地域に根ざしたリハビリテーション手法であるCBR(Community Based Rehabilitation)アプローチを学ぶために「中東CBR事業促進」コースの研修員として、中東4カ国(エジプト、パレスチナ、ヨルダン、シリア)の障害者支援関係者6名が福井県に来県し、必要な知識を学んでいます。
本研修では受入機関である「リハビリテーション分野の国際協力の会」を始め、福井県立大学、その他県内関連機関・団体などにも視察等でご協力をいただいており、県内の関係機関が一体となった研修コースとなっています。
今回、研修員はオリジナル福祉用具製作工房「Lee製作室」を訪問しました。

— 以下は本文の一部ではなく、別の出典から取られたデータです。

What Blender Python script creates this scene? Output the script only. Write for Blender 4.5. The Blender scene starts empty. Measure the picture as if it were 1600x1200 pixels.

同工房は「バリアフリーをものづくりから」を標語とし、利用者の一人一人の体型、利用方法にあった負担の少ない形にするためオーダーメイドで福祉用具を製作しています。
代表の酒井さんより、福祉用具製作のポイントとして通気性、安定感、強度も重視しながら色も多彩で好みに合わせて製作しており、機能性だけではなくデザインにも工夫を凝らした斬新な商品であることを説明いただきました。
研修員は、実際に福祉用具を使用しながら、特に入浴時やトイレ専用の補助イスなど実生活で必要な福祉用具に高い関心を示しました。このような製品は彼らが知る限り自国にはなく、製作に関わる初期投資や、原価や販売価格、月間の生産数、福祉用具の販売・発注ルートや購入時の補助制度などについて、さまざまな質問が飛び交いました。
研修員からは「酒井さんが製作する数々の福祉用具には、これまで利用者の体を矯正する道具という概念から抜け出して、安全で体に負担が少なく、まるで親が子どもを抱えるような、包み込む優しさから生まれた製品ばかりです」という感嘆の声を上げました。
酒井さんは、ご自身の娘さんに適した福祉用具が市販されておらず、それなら自分でつくってみようという気持ちで同工房を立ち上げました。この日、研修員は福祉用具を製作するにあたり、障害をもつ人々がよりよく暮らしていくために、試行錯誤を繰り返しながら福祉用具を工夫して作る人々の心も学んだことでしょう。今日、酒井さんより教えていただいたアイデアが中東で活かされることを願っています。